The country with 88 million inhabitants has also stated that it is willing to send peacekeeping troops to Ukraine if an agreement is reached with Russia and will assume a leadership role in Black Sea security.

Deteriorated Relations

However, relations between the EU and Turkey have deteriorated over the years and have not been helped at all by Erdoğan's shift towards autocracy and his crackdown on opposition mayors. Although officially a candidate for EU membership, negotiations have been frozen since 2018.

To take the first steps towards rapprochement, Kos attended a ceremony in Ankara where the European Investment Bank and Turkey signed €200 million in loans for renewable energy projects. The EIB suspended new loans to Turkey in 2019 due to a dispute over oil and gas drilling off the coast of Cyprus.

Also on Friday, the Commission presented a study on "promoting an interregional connectivity agenda" with Turkey, Central Europe, and the South Caucasus. The study, consulted by Politico, outlines the need for investments to strengthen transport, trade, energy, and digital connections along the Trans-Caspian Corridor, linking China, Central Asia, the South Caucasus, and the Black Sea.

These are symbolic first steps towards bringing Ankara back into the EU, but they are not what Turkey truly wants from the EU - an updated customs union agreement. The old agreement was signed in 1995.

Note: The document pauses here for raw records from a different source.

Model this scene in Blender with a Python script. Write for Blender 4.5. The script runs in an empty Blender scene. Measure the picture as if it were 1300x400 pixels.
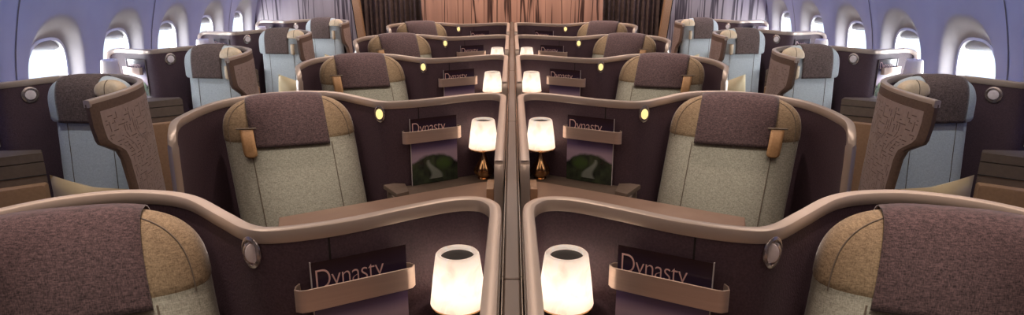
import bpy, bmesh, math, random
from mathutils import Vector, Matrix
random.seed(7)
PI = math.pi
sc = bpy.context.scene
col = sc.collection
PITCH = 1.12          # seat row pitch in metres

# ------------------------------------------------------------------ camera
cd = bpy.data.cameras.new('camera'); cam = bpy.data.objects.new('camera', cd); col.objects.link(cam)
cd.lens = 842.0 / 1300 * 36; cd.sensor_width = 36; cd.clip_start = .02
cam.location = (0, 0, 1.6); cam.rotation_euler = (PI / 2 - math.atan(236 / 842.0), 0, 0)
sc.camera = cam
sc.view_settings.view_transform = 'Standard'; sc.view_settings.look = 'None'
sc.view_settings.gamma = 1; sc.view_settings.use_curve_mapping = False
sc.view_settings.exposure = 0.0
w = bpy.data.worlds.new('sky'); sc.world = w; w.use_nodes = True
w.node_tree.nodes['Background'].inputs[0].default_value = (.75, .85, 1, 1)
w.node_tree.nodes['Background'].inputs[1].default_value = 1.5

def area(name, loc, direction, sx, sy, power, color, spread=180):
    l = bpy.data.lights.new(name, 'AREA'); l.shape = 'RECTANGLE'; l.size = sx; l.size_y = sy
    l.energy = power; l.color = color; l.spread = math.radians(spread)
    o = bpy.data.objects.new(name, l); col.objects.link(o); o.location = loc
    o.rotation_euler = Vector(direction).to_track_quat('-Z', 'Y').to_euler()
    return o
def spot(name, loc, target, power, color, ang, blend=.8, r=.02):
    l = bpy.data.lights.new(name, 'SPOT'); l.energy = power; l.color = color
    l.spot_size = math.radians(ang); l.spot_blend = blend; l.shadow_soft_size = r
    o = bpy.data.objects.new(name, l); col.objects.link(o); o.location = loc
    o.rotation_euler = (Vector(target) - Vector(loc)).to_track_quat('-Z', 'Y').to_euler()
    return o
WIN_Y = [2.935 + .635 * k for k in range(6)]
for s in (-1, 1):
    for y in WIN_Y:      # daylight just outside each cabin window
        area('window_daylight', (s * 2.66, y, 1.13), (-s, 0, -.08), .62, .75, 38, (.93, .97, 1))
    # blue mood light strip under the bins, shining down along the lining
    o = area('cove_mood_light', (s * 2.02, 3.6, 1.80), (s * .45, 0, -1), 7.2, .05, 21, (.20, .33, 1.0), 75)
    z = -Vector((s * .45, 0, -1)).normalized(); x = Vector((0, 1, 0)); y_ = z.cross(x)
    o.rotation_euler = Matrix((x, y_, z)).transposed().to_euler()
    area('aisle_ceiling_light', (s * .95, 3.4, 2.24), (0, 0, -1), .3, 6.4, 17, (1, .84, .74), 140)
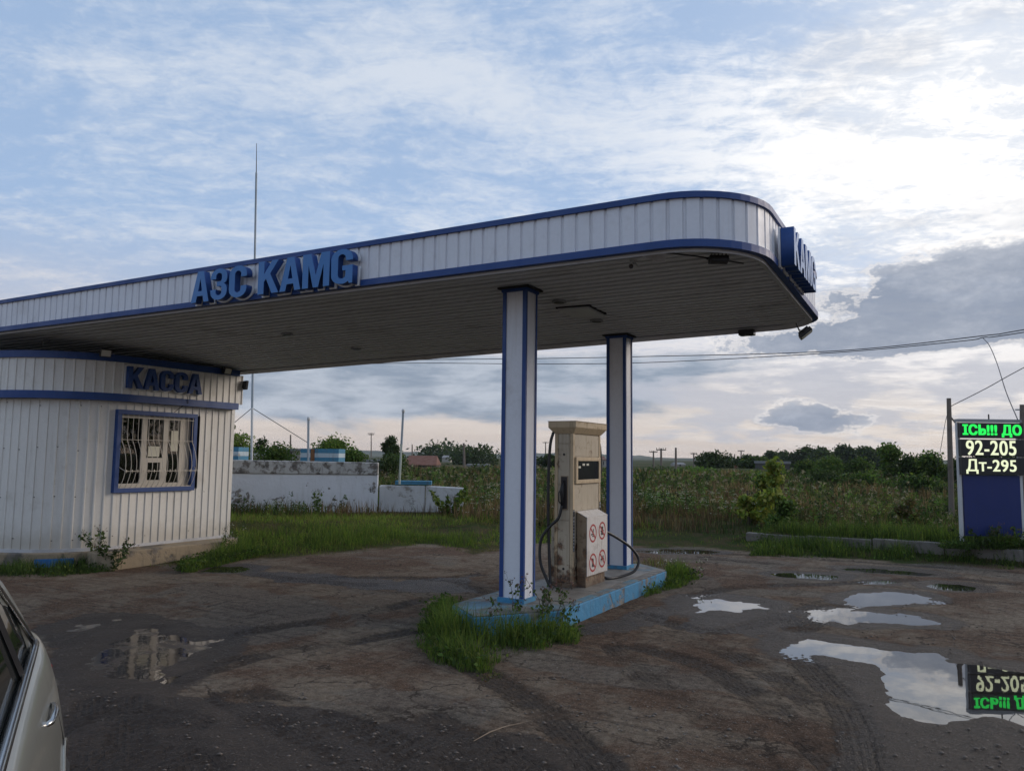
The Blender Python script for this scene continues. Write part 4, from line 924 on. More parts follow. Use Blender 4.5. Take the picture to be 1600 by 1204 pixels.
# ================================================================== FUEL DISPENSER
DP = thing('fuel_dispenser', 'old rusty cream fuel dispenser with hoses standing on the blue island', 'fuel pump', Wp(-0.08, 1.35, 0.207))
z0 = 0.207; dt0, dt1, ds0, ds1 = -0.19, 0.05, 0.98, 1.80; ZT = 2.00
MB().tsbox(dt0 + .015, dt1 - .015, ds0 + .012, ds1 - .012, z0, ZT).build('cabinet', 'disp', DP)
MB().tsbox(dt0, dt1, ds0 - .004, ds1 + .004, z0, z0 + .05).build('base_frame', 'disp_dark', DP)
for (a, c) in ((dt0, ds0), (dt0, ds1 - .04), (dt1 - .04, ds0), (dt1 - .04, ds1 - .04)):
    MB().tsbox(a, a + .04, c, c + .04, z0 + .05, ZT).build('corner_post', 'disp_rail', DP, bevel=.004)
# top hood: flared
hz0, hz1, hz2 = ZT - .015, ZT + .055, ZT + .125
def frust(mb, e0, e1, za, zb, mt=None):
    A = [(dt1 + e0, ds0 - e0), (dt0 - e0, ds0 - e0), (dt0 - e0, ds1 + e0), (dt1 + e0, ds1 + e0)]; B = [(dt1 + e1, ds0 - e1), (dt0 - e1, ds0 - e1), (dt0 - e1, ds1 + e1), (dt1 + e1, ds1 + e1)]
    mb.hexa([Wp(*p, za) for p in A] + [Wp(*p, zb) for p in B], mt)
mb = MB(); frust(mb, .005, .06, hz0, hz1); frust(mb, .06, .06, hz1 + .0002, hz2); mb.build('hood', 'disp_rail', DP, bevel=.004)
mb = MB(); frust(mb, .065, .065, hz2, hz2 + .006); mb.build('hood_rim', 'disp_dark', DP)
# nozzle side door panels (face at s = ds0)
MB().tsbox(dt0 + .045, dt1 - .045, ds0 + .002, ds0 + .011, 1.87, 1.98).build('upper_side_panel', 'disp', DP, bevel=.002)
MB().tsbox(dt0 + .045, dt1 - .045, ds0 + .002, ds0 + .011, 0.98, 1.86).build('middle_side_panel', 'disp', DP, bevel=.002)
MB().tsbox(dt0 + .045, dt1 - .045, ds0 + .002, ds0 + .011, 0.27, 0.97).build('lower_side_panel', 'disp', DP, bevel=.002)
for zz in (1.74, 0.42): 
    c = Wp((dt0 + dt1) / 2, ds0 - .003, zz); MB().tube([c, c + VV * .006], 0.014, 12).build('lock', 'icon_black', DP)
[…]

The new trade agreements signed by Brussels with India and the Mercosur group of South American countries put Turkey at a competitive disadvantage. Once these come into effect, Ankara will be required to grant duty-free access to goods from these countries, but this benefit will not be reciprocated.

Even Ekrem İmamoğlu, the democratically elected mayor of Istanbul, whose arrest in March last year sparked massive nationwide protests and international condemnation, has advocated for modernizing the customs union agreement.

In a message from his cell to European Commission President Ursula von der Leyen, European Council President António Costa, and Parliament President Roberta Metsola, İmamoğlu called on the EU to modernize the customs union agreement with Turkey.

"The Customs Union remains the only normative and rule-based framework that underpins Turkey-EU relations. Following the EU's free trade agreements with Mercosur and India, the asymmetrical consequences for Turkey have become increasingly visible," İmamoğlu said in a social media post on Thursday.

Issues with Greece and Cyprus

Updating Turkey's agreement would require approval from the European Council. However, Greece and Cyprus strongly oppose warming relations without a goodwill gesture first from Ankara.

Cyprus wants Ankara to allow its ships to enter Turkish ports, according to a EU official. Ankara does not recognize Cyprus due to the island's division in 1974 following a Turkish military invasion.

"The strength of any future partnership must be supported by good political relations with our member states and, in particular, by good neighborly relations and relations with Cyprus," Kos stated.

Cyprus' Deputy Minister for European Affairs Marilena Raouna told Politico that the country's presidency of the EU Council "can be an opportunity" for EU-Turkey relations.

She said that Cyprus "has engaged constructively. And we expect Turkey to engage constructively as well."

So far, Ankara has shown little willingness to extend an olive branch. Last year, it rejected the proposal of Cypriot President Nikos Christodoulides for Turkey to open its ports to Cypriot-flagged ships in exchange for easier access to European visas for Turkish businesspeople.

However, reshaping geopolitical and trade relations by U.S. President Donald Trump could push Europe and Turkey closer to each other.

"The world is changing, and history is accelerating. Turkey-EU relations also need to adapt," said Turkey's ambassador to the EU, Yaprak Balkan, to Politico.

"The way these relations can become stronger is by building on mutual interests. We hope we can build on this philosophy in a very concrete way. Turkey's strategic objective continues to be accession to the European Union, and this should be the guiding light in our relations," he added.